BEGIN Data segment
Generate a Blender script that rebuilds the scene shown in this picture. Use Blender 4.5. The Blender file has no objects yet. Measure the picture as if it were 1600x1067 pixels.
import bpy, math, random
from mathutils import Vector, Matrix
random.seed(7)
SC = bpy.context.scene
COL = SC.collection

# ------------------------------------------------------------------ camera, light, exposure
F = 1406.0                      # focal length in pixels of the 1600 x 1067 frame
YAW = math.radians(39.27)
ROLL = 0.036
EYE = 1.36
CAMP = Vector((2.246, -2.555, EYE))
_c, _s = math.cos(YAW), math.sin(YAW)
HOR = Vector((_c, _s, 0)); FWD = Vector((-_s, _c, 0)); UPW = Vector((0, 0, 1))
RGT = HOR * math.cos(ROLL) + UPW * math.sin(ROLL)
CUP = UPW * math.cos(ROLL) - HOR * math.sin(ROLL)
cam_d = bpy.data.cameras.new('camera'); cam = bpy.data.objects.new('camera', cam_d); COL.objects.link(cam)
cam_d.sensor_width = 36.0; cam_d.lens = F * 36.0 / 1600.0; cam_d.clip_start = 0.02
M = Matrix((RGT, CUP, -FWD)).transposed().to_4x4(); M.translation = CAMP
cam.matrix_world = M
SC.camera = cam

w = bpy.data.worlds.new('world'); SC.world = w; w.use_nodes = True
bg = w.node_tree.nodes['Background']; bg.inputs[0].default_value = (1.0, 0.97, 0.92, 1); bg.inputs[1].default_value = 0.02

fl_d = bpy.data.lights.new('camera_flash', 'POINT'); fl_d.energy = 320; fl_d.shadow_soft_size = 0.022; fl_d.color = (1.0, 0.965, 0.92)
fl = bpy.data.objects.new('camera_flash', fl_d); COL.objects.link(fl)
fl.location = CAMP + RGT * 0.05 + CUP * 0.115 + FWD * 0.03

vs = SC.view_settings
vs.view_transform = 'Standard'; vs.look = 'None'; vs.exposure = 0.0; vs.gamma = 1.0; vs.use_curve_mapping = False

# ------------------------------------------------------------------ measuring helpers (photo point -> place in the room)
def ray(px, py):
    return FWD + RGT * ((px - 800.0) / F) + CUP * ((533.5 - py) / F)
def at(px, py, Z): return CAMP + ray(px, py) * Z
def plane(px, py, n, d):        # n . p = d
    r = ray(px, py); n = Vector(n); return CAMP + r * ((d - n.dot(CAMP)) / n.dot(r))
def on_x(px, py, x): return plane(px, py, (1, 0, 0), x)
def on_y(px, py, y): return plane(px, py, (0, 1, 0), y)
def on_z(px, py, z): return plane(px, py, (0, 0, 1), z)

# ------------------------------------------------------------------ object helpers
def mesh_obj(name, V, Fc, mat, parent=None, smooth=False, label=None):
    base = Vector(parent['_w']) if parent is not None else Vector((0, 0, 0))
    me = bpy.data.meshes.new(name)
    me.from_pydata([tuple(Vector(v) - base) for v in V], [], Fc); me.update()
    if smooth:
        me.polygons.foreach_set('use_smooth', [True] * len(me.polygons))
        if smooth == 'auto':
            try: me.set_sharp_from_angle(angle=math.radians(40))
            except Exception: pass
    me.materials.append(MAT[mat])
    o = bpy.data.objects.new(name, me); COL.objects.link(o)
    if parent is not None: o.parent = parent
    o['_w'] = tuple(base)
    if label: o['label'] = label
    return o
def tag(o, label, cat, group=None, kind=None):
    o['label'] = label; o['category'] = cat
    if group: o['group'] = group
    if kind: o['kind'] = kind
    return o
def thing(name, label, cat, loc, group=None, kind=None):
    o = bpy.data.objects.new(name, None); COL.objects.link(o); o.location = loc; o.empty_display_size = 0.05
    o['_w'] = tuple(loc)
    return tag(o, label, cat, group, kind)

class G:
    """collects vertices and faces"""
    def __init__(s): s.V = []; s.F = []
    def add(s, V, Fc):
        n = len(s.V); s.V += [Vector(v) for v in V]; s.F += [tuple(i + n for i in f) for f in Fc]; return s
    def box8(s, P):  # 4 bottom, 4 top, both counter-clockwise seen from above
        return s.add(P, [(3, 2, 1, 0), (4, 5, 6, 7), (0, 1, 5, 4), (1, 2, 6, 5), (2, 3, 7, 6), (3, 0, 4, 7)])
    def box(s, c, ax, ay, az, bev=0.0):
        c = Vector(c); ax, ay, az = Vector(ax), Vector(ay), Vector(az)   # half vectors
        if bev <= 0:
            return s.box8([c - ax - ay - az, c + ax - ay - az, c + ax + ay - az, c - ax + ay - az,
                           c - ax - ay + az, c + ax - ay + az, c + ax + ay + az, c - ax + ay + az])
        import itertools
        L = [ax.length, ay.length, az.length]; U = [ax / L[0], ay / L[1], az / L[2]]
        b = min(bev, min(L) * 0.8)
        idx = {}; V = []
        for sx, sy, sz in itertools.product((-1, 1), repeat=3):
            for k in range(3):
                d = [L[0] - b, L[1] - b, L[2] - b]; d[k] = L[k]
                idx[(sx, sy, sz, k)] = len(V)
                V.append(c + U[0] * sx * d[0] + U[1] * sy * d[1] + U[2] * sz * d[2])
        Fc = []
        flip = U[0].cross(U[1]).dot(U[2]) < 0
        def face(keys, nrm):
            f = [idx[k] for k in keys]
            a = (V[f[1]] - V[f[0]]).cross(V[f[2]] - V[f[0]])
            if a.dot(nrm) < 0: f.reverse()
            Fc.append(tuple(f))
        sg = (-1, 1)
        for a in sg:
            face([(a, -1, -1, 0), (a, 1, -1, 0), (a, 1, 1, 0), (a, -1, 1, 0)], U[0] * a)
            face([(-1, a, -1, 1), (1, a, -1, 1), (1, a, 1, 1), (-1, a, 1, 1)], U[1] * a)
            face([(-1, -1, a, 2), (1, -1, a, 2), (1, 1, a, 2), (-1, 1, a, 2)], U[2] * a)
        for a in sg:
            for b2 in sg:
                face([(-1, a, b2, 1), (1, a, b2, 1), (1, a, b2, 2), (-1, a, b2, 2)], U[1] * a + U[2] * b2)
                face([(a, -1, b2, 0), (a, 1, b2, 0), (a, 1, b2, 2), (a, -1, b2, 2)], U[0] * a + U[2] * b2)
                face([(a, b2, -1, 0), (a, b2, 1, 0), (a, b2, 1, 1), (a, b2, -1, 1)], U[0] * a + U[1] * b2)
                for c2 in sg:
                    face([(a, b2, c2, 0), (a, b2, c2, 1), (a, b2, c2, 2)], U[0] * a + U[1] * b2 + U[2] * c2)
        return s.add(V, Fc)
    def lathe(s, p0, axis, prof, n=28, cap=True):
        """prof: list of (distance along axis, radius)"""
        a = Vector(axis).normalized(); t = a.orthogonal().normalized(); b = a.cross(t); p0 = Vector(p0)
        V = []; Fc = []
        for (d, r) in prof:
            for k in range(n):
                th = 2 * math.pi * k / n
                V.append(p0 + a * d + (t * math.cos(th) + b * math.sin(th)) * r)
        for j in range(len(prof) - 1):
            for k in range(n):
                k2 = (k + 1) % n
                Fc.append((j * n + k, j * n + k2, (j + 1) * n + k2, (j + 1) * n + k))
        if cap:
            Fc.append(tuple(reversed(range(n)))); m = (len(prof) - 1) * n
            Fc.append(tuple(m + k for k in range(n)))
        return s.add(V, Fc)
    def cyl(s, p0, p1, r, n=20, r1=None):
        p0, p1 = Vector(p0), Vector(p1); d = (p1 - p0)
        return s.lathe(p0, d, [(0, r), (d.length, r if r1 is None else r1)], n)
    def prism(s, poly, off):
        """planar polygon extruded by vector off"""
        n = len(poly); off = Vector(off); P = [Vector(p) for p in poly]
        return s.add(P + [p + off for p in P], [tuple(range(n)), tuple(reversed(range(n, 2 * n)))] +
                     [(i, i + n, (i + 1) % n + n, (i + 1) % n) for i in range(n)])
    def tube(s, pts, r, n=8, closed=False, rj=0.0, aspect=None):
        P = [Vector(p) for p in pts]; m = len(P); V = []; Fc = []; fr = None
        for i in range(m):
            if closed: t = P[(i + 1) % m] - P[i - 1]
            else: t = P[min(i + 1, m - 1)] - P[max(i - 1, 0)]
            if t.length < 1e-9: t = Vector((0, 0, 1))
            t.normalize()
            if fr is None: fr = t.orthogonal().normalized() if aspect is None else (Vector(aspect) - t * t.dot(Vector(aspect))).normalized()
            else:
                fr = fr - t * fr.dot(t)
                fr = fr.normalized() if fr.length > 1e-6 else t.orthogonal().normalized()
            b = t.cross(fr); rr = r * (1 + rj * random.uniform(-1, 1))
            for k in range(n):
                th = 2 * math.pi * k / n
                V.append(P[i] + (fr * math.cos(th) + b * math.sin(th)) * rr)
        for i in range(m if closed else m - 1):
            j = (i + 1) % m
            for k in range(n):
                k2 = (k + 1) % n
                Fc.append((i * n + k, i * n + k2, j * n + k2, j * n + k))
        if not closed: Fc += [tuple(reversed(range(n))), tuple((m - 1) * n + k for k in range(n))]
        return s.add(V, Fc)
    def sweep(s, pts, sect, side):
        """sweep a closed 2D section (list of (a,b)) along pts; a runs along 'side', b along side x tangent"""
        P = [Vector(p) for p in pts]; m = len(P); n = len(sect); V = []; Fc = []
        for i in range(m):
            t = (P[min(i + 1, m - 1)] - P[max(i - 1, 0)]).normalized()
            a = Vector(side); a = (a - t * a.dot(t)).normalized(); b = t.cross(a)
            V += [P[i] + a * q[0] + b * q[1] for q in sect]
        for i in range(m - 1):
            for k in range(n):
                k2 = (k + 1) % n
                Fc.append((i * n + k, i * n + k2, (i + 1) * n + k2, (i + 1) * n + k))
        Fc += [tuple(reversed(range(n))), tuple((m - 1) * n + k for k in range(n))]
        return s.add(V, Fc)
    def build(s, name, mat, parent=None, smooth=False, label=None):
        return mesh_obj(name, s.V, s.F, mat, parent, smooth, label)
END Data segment
Write out exactly, please, the lines beginning at the start of the material and ending with the line that holds "COL = SC.collection", both included.

Generate a Blender script that rebuilds the scene shown in this picture. Use Blender 4.5. The Blender file has no objects yet. Measure the picture as if it were 1600x1067 pixels.
import bpy, math, random
from mathutils import Vector, Matrix
random.seed(7)
SC = bpy.context.scene
COL = SC.collection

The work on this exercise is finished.